Operation Chaos

by Poul Anderson

Cover image

Series: Matucheck #1
Publisher: Orb
Copyright: 1971
Printing: November 1999
ISBN: 0-312-87242-9
Format: Trade paperback
Pages: 256

Buy at Powell's Books

What if the scientific age came accompanied with the rediscovery of magic, and that power was exploited in the same systematic and scientific way that such things as electricity were in our world? That's the well-executed premise of Operation Chaos, a novel built with some loose bridging text out of four short stories published in The Magazine of Fantasy and Science Fiction in the 1950s and 1960s.

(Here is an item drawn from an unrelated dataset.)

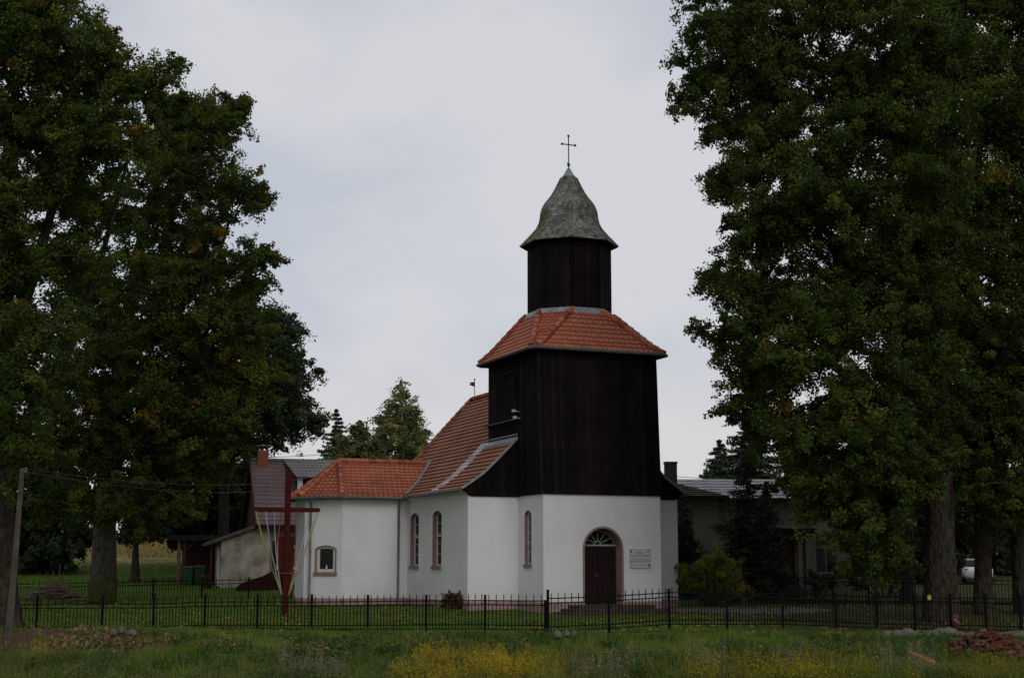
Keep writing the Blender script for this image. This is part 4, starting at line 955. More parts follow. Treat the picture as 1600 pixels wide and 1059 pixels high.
def conifer(name, label, base, H, R, seed, tiers=26, group=None, dens=1.0, droop=.25, size=.20, lo=.06, mat='needle', lean=0.0):
    rl = np.random.default_rng(seed); t = thing(name, label, 'tree', base, 0, group); mb = MB()
    mb.tube([(0, 0, -.2), (lean * .5, 0, H * .5), (lean, 0, H * .98)], [R * .06 + .05, R * .035 + .03, .015], 8); C = []; TS = []
    for i in range(tiers):
        f = i / (tiers - 1); z = H * (lo + (1 - lo) * f ** .92); Rr = R * (1 - f) ** .85 * rl.uniform(.8, 1.15) + .12; nb = int((5 + 7 * (1 - f)) )
        for k in range(nb):
            a = rl.uniform(0, 2 * math.pi); L = Rr * rl.uniform(.65, 1.15); n = max(5, int(L / .085 * dens)); s = np.linspace(.08, 1, n)
            zz_ = z - droop * L * s + .16 * L * s ** 3; x = np.cos(a) * L * s + lean * z / H; y = np.sin(a) * L * s; w = .38 * L * (1 - s * .78) + .05
            mb.tube([(lean * z / H, 0, z), (x[n // 2], y[n // 2], zz_[n // 2]), (x[-1], y[-1], zz_[-1])], [.03 + .012 * L, .02, .006], 4, False)
            ti = np.clip(rl.normal(.45, .15), 0, 1)
            for q in range(5):
                ww = rl.uniform(-1, 1, n) * w; C.append(np.stack([x - np.sin(a) * ww, y + np.cos(a) * ww, zz_ - rl.uniform(0, .16, n) - abs(ww) * .2], 1)); TS.append(np.clip(ti + rl.normal(0, .12, n), 0, 1))
    C = np.concatenate(C); TS = np.concatenate(TS); V = leaf_quads(C, np.zeros_like(C), size, rl, .42, .5)
    np_mesh('foliage', V, 4, M[mat], TS, t); mb.build('trunk', M['bark'], t, True); return t
def ground_at(px, Y): q = P(px, 880, Y); q.z = Tz(q.x, q.y); return q
def htop(b, px, py, Y): return P(px, py, Y).z - b.z
for (px, top, Y, R, lab, sd, gp, mt) in [
        (521, 640, 112, 3.6, 'small pointed spruce behind the farmhouse dormer', 51, 'spruces', 'leaf_far'),
        (1178, 645, 98, 7.0, 'big spruce behind the grey roofed house, touching the oak leaves', 52, 'spruces', 'needle'),
        (1128, 688, 102, 4.2, 'spruce with drooping tips left of the big one behind the grey roof', 56, 'spruces', 'needle'),
        (1170, 706, 67, 2.3, 'dark spruce in front of the grey house wall', 53, 'spruces', 'needle'),
        (1200, 752, 69, 1.3, 'narrow dark conifer left of the house entrance', 54, 'spruces', 'needle'),
        (1070, 772, 71, 1.3, 'short conifer half hidden by the right corner of the church', 55, 'spruces', 'needle')]:
    b = ground_at(px, Y); conifer('spruce_tree', lab, b, htop(b, px, top, Y), R, sd, 34 if R > 3 else 26, gp, 1.0, .22, .26 if Y > 90 else .17, .04, mt)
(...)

The resulting world is full of fascinating glimmers of modern technological concepts applied matter-of-factly to things that are normally the province of fantasy novels, and Anderson does a good job of simply presenting the world on its own terms and letting the reader enjoy puzzling out the parallels rather than giving too many crib notes.

This is basically a one-idea book, but it's a great idea with a lot of legs. Everyone has a personal broomstick with comfortable seats and a windshield, or a flying carpet if they need to haul cargo or want a limousine equivalent. The armor division of the military uses armored dragons. Were transformations turned out to be a matter of light with the proper polarization, so there are hand-lamps on the market to let weres change themselves whenever they want. The implications, both serious and comical, are tossed out fast and furiously, liberally sprinkled on every page.

Outside of the basic concept, the story holds together adequately but isn't anything spectacular. Its composition as four separate stories shows clearly through, and the bridging concept doesn't add much to the story. There's only a bare modicum of text to cover the transitions, and not much in common between them other than the main characters. The characters are passable, but this is definitely not a character-driven story and there's nothing particularly notable about them. (Although I did like the cranky feline familiar.)

Recommended as a fun adventure romp, with a bit of suspense, a tiny bit of romance, and a rather interesting world. It's nothing spectacular, but I bet you'll remember the background.

Followed (many years later) by Operation Luna.